# Exercise
Set down the material once more, exactly as it appears.

####

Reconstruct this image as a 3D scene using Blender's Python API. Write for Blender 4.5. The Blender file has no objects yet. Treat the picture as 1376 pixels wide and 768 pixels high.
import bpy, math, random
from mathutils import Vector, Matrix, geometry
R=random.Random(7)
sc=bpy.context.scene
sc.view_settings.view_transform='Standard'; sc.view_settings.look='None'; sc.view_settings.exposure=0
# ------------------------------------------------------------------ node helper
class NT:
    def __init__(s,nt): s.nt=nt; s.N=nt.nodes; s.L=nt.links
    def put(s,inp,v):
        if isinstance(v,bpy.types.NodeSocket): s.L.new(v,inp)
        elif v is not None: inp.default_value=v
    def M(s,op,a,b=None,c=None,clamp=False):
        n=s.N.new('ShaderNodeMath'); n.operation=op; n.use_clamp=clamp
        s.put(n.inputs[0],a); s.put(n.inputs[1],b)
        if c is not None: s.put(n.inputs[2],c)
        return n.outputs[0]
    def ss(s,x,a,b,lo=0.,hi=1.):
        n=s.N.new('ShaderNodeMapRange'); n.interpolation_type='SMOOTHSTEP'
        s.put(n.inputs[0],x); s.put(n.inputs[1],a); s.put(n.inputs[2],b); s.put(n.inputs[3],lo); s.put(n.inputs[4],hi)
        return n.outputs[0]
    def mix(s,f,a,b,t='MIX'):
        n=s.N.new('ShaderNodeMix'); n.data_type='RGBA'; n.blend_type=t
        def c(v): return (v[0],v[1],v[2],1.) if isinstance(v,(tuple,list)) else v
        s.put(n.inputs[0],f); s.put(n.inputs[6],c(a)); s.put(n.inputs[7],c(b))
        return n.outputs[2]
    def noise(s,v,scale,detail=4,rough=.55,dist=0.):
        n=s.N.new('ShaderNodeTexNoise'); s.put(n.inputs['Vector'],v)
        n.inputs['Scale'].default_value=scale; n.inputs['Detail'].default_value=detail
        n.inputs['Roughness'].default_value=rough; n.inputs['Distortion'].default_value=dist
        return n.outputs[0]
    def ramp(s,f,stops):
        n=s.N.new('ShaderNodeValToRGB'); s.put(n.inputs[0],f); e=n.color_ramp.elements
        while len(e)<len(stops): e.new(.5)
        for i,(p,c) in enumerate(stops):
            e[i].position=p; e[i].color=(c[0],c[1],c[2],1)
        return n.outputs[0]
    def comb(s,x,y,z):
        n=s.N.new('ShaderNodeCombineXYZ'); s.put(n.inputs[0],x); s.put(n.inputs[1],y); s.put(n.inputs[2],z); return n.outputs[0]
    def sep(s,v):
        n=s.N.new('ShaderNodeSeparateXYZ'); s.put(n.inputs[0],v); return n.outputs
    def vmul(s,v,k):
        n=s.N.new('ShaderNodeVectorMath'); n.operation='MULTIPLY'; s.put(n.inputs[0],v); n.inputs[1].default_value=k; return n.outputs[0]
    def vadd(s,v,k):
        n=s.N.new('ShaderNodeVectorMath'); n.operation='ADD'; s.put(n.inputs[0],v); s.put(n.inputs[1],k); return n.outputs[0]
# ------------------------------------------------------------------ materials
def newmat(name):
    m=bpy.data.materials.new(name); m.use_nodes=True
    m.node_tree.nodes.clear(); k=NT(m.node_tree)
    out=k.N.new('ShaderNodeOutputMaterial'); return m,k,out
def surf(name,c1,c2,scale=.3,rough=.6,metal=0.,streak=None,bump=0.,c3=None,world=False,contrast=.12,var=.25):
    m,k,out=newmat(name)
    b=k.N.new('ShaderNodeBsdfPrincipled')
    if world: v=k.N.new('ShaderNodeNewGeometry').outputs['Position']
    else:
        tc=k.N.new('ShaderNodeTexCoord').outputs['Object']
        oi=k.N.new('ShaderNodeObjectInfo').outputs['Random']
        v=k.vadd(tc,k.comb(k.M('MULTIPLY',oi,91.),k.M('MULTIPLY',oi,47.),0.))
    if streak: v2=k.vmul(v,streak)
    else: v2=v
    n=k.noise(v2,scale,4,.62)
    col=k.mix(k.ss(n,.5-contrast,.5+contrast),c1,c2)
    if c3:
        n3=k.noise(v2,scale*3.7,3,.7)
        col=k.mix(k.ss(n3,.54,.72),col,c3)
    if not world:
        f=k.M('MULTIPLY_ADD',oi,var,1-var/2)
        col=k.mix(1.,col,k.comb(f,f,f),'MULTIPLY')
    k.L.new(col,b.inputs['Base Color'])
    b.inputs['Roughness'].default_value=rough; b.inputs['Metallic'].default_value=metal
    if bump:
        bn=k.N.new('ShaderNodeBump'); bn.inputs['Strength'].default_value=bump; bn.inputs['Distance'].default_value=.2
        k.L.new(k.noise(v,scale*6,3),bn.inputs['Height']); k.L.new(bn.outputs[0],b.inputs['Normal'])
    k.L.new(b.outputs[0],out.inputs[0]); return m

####

# Task result
Reconstruct this image as a 3D scene using Blender's Python API. Write for Blender 4.5. The Blender file has no objects yet. Treat the picture as 1376 pixels wide and 768 pixels high.
import bpy, math, random
from mathutils import Vector, Matrix, geometry
R=random.Random(7)
sc=bpy.context.scene
sc.view_settings.view_transform='Standard'; sc.view_settings.look='None'; sc.view_settings.exposure=0
# ------------------------------------------------------------------ node helper
class NT:
    def __init__(s,nt): s.nt=nt; s.N=nt.nodes; s.L=nt.links
    def put(s,inp,v):
        if isinstance(v,bpy.types.NodeSocket): s.L.new(v,inp)
        elif v is not None: inp.default_value=v
    def M(s,op,a,b=None,c=None,clamp=False):
        n=s.N.new('ShaderNodeMath'); n.operation=op; n.use_clamp=clamp
        s.put(n.inputs[0],a); s.put(n.inputs[1],b)
        if c is not None: s.put(n.inputs[2],c)
        return n.outputs[0]
    def ss(s,x,a,b,lo=0.,hi=1.):
        n=s.N.new('ShaderNodeMapRange'); n.interpolation_type='SMOOTHSTEP'
        s.put(n.inputs[0],x); s.put(n.inputs[1],a); s.put(n.inputs[2],b); s.put(n.inputs[3],lo); s.put(n.inputs[4],hi)
        return n.outputs[0]
    def mix(s,f,a,b,t='MIX'):
        n=s.N.new('ShaderNodeMix'); n.data_type='RGBA'; n.blend_type=t
        def c(v): return (v[0],v[1],v[2],1.) if isinstance(v,(tuple,list)) else v
        s.put(n.inputs[0],f); s.put(n.inputs[6],c(a)); s.put(n.inputs[7],c(b))
        return n.outputs[2]
    def noise(s,v,scale,detail=4,rough=.55,dist=0.):
        n=s.N.new('ShaderNodeTexNoise'); s.put(n.inputs['Vector'],v)
        n.inputs['Scale'].default_value=scale; n.inputs['Detail'].default_value=detail
        n.inputs['Roughness'].default_value=rough; n.inputs['Distortion'].default_value=dist
        return n.outputs[0]
    def ramp(s,f,stops):
        n=s.N.new('ShaderNodeValToRGB'); s.put(n.inputs[0],f); e=n.color_ramp.elements
        while len(e)<len(stops): e.new(.5)
        for i,(p,c) in enumerate(stops):
            e[i].position=p; e[i].color=(c[0],c[1],c[2],1)
        return n.outputs[0]
    def comb(s,x,y,z):
        n=s.N.new('ShaderNodeCombineXYZ'); s.put(n.inputs[0],x); s.put(n.inputs[1],y); s.put(n.inputs[2],z); return n.outputs[0]
    def sep(s,v):
        n=s.N.new('ShaderNodeSeparateXYZ'); s.put(n.inputs[0],v); return n.outputs
    def vmul(s,v,k):
        n=s.N.new('ShaderNodeVectorMath'); n.operation='MULTIPLY'; s.put(n.inputs[0],v); n.inputs[1].default_value=k; return n.outputs[0]
    def vadd(s,v,k):
        n=s.N.new('ShaderNodeVectorMath'); n.operation='ADD'; s.put(n.inputs[0],v); s.put(n.inputs[1],k); return n.outputs[0]
# ------------------------------------------------------------------ materials
def newmat(name):
    m=bpy.data.materials.new(name); m.use_nodes=True
    m.node_tree.nodes.clear(); k=NT(m.node_tree)
    out=k.N.new('ShaderNodeOutputMaterial'); return m,k,out
def surf(name,c1,c2,scale=.3,rough=.6,metal=0.,streak=None,bump=0.,c3=None,world=False,contrast=.12,var=.25):
    m,k,out=newmat(name)
    b=k.N.new('ShaderNodeBsdfPrincipled')
    if world: v=k.N.new('ShaderNodeNewGeometry').outputs['Position']
    else:
        tc=k.N.new('ShaderNodeTexCoord').outputs['Object']
        oi=k.N.new('ShaderNodeObjectInfo').outputs['Random']
        v=k.vadd(tc,k.comb(k.M('MULTIPLY',oi,91.),k.M('MULTIPLY',oi,47.),0.))
    if streak: v2=k.vmul(v,streak)
    else: v2=v
    n=k.noise(v2,scale,4,.62)
    col=k.mix(k.ss(n,.5-contrast,.5+contrast),c1,c2)
    if c3:
        n3=k.noise(v2,scale*3.7,3,.7)
        col=k.mix(k.ss(n3,.54,.72),col,c3)
    if not world:
        f=k.M('MULTIPLY_ADD',oi,var,1-var/2)
        col=k.mix(1.,col,k.comb(f,f,f),'MULTIPLY')
    k.L.new(col,b.inputs['Base Color'])
    b.inputs['Roughness'].default_value=rough; b.inputs['Metallic'].default_value=metal
    if bump:
        bn=k.N.new('ShaderNodeBump'); bn.inputs['Strength'].default_value=bump; bn.inputs['Distance'].default_value=.2
        k.L.new(k.noise(v,scale*6,3),bn.inputs['Height']); k.L.new(bn.outputs[0],b.inputs['Normal'])
    k.L.new(b.outputs[0],out.inputs[0]); return m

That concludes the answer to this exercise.